Yasser Qarnabash, believed to be a former bodyguard to Hizbollah chief Hassan Nasrallah, was travelling on the Beirut to Damascus highway when his vehicle was struck.

In response to the killing of the Israeli civilians, the Israeli military said it had targeted Hizbollah air defence systems early on Wednesday deep inside Lebanon, in the area of Janat in the Bekaa Valley.

Israel and Hizbollah have been exchanging near-daily fire since the eruption of the conflict in Gaza. While still limited, the clashes have displaced about 200,000 people in northern Israel and southern Lebanon, leading to concerns about further escalation and the risk of a full-on war between the two sides. Israeli Prime Minister Benjamin Netanyahu has vowed to return northern Israeli residents to their homes, either through US-sponsored diplomatic talks or via “other means”.

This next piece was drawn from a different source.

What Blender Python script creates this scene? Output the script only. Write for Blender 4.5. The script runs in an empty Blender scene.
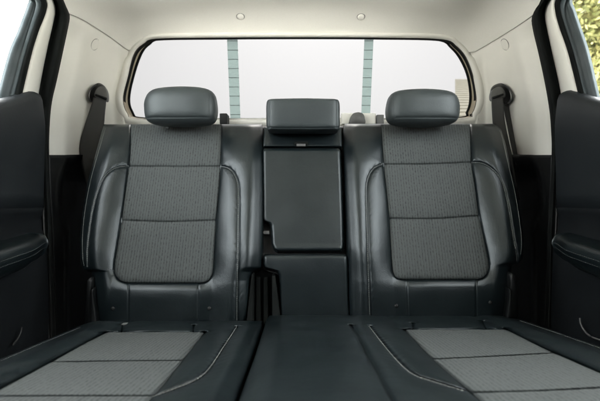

Hizbollah, for its part, has committed to continue firing at Israel so long as there is fighting in Gaza.

High-level international talks were set to resume on Wednesday in Doha over a potential ceasefire deal in Gaza that would secure the release of the remaining Israeli hostages seized by Hamas on October 7.

CIA chief Bill Burns and David Barnea, head of Israel’s Mossad, were expected to meet Qatari and Egyptian mediators in a bid to pursue negotiations with Hamas that have been stalled for months. A US official last week expressed optimism about the chances for finalising a deal, saying there now existed a “significant opening” to do so.

However, Netanyahu stressed over the weekend that there were “still gaps between the sides”, and on Sunday re-emphasised that he would not be willing to end the war as part of the deal “until all of the objectives of the war have been achieved”.